— BEGIN —

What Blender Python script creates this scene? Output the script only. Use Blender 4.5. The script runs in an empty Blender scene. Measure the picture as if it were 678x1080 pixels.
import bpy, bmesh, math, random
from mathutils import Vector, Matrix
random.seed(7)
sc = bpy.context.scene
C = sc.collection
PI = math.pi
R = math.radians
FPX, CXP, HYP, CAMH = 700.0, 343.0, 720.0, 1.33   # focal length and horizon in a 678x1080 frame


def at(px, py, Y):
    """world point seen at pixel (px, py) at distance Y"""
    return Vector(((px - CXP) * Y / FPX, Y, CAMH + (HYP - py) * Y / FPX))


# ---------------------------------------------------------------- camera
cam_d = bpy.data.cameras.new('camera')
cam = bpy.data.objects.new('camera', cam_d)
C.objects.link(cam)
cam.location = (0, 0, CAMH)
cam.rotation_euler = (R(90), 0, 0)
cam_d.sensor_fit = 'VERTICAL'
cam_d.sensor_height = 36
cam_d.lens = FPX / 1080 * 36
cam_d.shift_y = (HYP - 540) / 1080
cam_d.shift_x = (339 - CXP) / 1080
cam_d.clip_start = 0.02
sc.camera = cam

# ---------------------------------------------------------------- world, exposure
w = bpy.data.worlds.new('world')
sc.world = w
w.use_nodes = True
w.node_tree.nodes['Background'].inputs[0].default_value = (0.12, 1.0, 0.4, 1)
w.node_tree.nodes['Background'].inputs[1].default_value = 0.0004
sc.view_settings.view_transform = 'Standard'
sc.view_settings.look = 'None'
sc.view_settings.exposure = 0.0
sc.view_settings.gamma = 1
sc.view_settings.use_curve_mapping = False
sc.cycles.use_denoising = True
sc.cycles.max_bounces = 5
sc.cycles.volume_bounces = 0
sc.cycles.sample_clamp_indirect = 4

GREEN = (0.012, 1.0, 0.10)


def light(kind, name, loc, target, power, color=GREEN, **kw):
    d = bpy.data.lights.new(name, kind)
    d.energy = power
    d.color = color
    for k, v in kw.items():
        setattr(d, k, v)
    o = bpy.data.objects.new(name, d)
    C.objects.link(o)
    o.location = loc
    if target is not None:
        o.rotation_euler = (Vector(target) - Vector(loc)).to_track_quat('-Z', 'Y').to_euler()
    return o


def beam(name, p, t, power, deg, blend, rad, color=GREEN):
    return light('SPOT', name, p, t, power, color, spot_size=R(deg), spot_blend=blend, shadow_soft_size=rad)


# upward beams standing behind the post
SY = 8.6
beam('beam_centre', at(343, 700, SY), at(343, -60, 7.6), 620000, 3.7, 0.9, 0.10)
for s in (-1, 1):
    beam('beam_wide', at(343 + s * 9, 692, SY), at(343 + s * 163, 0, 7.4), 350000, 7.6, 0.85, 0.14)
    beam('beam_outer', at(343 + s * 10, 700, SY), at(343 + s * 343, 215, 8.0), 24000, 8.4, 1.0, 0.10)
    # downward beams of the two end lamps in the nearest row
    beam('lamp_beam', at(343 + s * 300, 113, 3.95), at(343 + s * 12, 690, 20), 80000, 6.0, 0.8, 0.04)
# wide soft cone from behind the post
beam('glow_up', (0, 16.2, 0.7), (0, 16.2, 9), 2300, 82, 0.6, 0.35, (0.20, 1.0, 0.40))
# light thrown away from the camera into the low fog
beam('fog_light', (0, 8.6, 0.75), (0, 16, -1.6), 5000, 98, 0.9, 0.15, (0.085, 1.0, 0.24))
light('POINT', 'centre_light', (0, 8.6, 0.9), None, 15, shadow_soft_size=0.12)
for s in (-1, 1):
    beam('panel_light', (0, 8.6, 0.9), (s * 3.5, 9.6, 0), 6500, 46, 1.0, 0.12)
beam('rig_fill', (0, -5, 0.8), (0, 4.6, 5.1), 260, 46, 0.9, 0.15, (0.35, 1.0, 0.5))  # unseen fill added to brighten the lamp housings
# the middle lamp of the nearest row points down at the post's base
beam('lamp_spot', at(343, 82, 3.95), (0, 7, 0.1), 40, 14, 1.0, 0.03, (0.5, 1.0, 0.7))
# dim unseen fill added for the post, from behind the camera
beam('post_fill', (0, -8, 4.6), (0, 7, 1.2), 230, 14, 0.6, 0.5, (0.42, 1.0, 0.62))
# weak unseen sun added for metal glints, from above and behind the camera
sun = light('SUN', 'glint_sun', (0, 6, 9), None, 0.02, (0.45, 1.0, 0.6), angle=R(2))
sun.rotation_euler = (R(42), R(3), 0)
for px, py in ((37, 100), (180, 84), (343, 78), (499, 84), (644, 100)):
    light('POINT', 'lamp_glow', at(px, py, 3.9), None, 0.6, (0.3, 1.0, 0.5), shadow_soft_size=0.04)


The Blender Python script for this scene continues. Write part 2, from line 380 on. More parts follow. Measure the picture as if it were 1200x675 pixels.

— END —

(Exercise aim) Every entry above should be retyped exactly as shown.

(Response)
What Blender Python script creates this scene? Output the script only. Use Blender 4.5. The script runs in an empty Blender scene. Measure the picture as if it were 678x1080 pixels.
import bpy, bmesh, math, random
from mathutils import Vector, Matrix
random.seed(7)
sc = bpy.context.scene
C = sc.collection
PI = math.pi
R = math.radians
FPX, CXP, HYP, CAMH = 700.0, 343.0, 720.0, 1.33   # focal length and horizon in a 678x1080 frame


def at(px, py, Y):
    """world point seen at pixel (px, py) at distance Y"""
    return Vector(((px - CXP) * Y / FPX, Y, CAMH + (HYP - py) * Y / FPX))


# ---------------------------------------------------------------- camera
cam_d = bpy.data.cameras.new('camera')
cam = bpy.data.objects.new('camera', cam_d)
C.objects.link(cam)
cam.location = (0, 0, CAMH)
cam.rotation_euler = (R(90), 0, 0)
cam_d.sensor_fit = 'VERTICAL'
cam_d.sensor_height = 36
cam_d.lens = FPX / 1080 * 36
cam_d.shift_y = (HYP - 540) / 1080
cam_d.shift_x = (339 - CXP) / 1080
cam_d.clip_start = 0.02
sc.camera = cam

# ---------------------------------------------------------------- world, exposure
w = bpy.data.worlds.new('world')
sc.world = w
w.use_nodes = True
w.node_tree.nodes['Background'].inputs[0].default_value = (0.12, 1.0, 0.4, 1)
w.node_tree.nodes['Background'].inputs[1].default_value = 0.0004
sc.view_settings.view_transform = 'Standard'
sc.view_settings.look = 'None'
sc.view_settings.exposure = 0.0
sc.view_settings.gamma = 1
sc.view_settings.use_curve_mapping = False
sc.cycles.use_denoising = True
sc.cycles.max_bounces = 5
sc.cycles.volume_bounces = 0
sc.cycles.sample_clamp_indirect = 4

GREEN = (0.012, 1.0, 0.10)


def light(kind, name, loc, target, power, color=GREEN, **kw):
    d = bpy.data.lights.new(name, kind)
    d.energy = power
    d.color = color
    for k, v in kw.items():
        setattr(d, k, v)
    o = bpy.data.objects.new(name, d)
    C.objects.link(o)
    o.location = loc
    if target is not None:
        o.rotation_euler = (Vector(target) - Vector(loc)).to_track_quat('-Z', 'Y').to_euler()
    return o


def beam(name, p, t, power, deg, blend, rad, color=GREEN):
    return light('SPOT', name, p, t, power, color, spot_size=R(deg), spot_blend=blend, shadow_soft_size=rad)


# upward beams standing behind the post
SY = 8.6
beam('beam_centre', at(343, 700, SY), at(343, -60, 7.6), 620000, 3.7, 0.9, 0.10)
for s in (-1, 1):
    beam('beam_wide', at(343 + s * 9, 692, SY), at(343 + s * 163, 0, 7.4), 350000, 7.6, 0.85, 0.14)
    beam('beam_outer', at(343 + s * 10, 700, SY), at(343 + s * 343, 215, 8.0), 24000, 8.4, 1.0, 0.10)
    # downward beams of the two end lamps in the nearest row
    beam('lamp_beam', at(343 + s * 300, 113, 3.95), at(343 + s * 12, 690, 20), 80000, 6.0, 0.8, 0.04)
# wide soft cone from behind the post
beam('glow_up', (0, 16.2, 0.7), (0, 16.2, 9), 2300, 82, 0.6, 0.35, (0.20, 1.0, 0.40))
# light thrown away from the camera into the low fog
beam('fog_light', (0, 8.6, 0.75), (0, 16, -1.6), 5000, 98, 0.9, 0.15, (0.085, 1.0, 0.24))
light('POINT', 'centre_light', (0, 8.6, 0.9), None, 15, shadow_soft_size=0.12)
for s in (-1, 1):
    beam('panel_light', (0, 8.6, 0.9), (s * 3.5, 9.6, 0), 6500, 46, 1.0, 0.12)
beam('rig_fill', (0, -5, 0.8), (0, 4.6, 5.1), 260, 46, 0.9, 0.15, (0.35, 1.0, 0.5))  # unseen fill added to brighten the lamp housings
# the middle lamp of the nearest row points down at the post's base
beam('lamp_spot', at(343, 82, 3.95), (0, 7, 0.1), 40, 14, 1.0, 0.03, (0.5, 1.0, 0.7))
# dim unseen fill added for the post, from behind the camera
beam('post_fill', (0, -8, 4.6), (0, 7, 1.2), 230, 14, 0.6, 0.5, (0.42, 1.0, 0.62))
# weak unseen sun added for metal glints, from above and behind the camera
sun = light('SUN', 'glint_sun', (0, 6, 9), None, 0.02, (0.45, 1.0, 0.6), angle=R(2))
sun.rotation_euler = (R(42), R(3), 0)
for px, py in ((37, 100), (180, 84), (343, 78), (499, 84), (644, 100)):
    light('POINT', 'lamp_glow', at(px, py, 3.9), None, 0.6, (0.3, 1.0, 0.5), shadow_soft_size=0.04)


The Blender Python script for this scene continues. Write part 2, from line 380 on. More parts follow. Measure the picture as if it were 1200x675 pixels.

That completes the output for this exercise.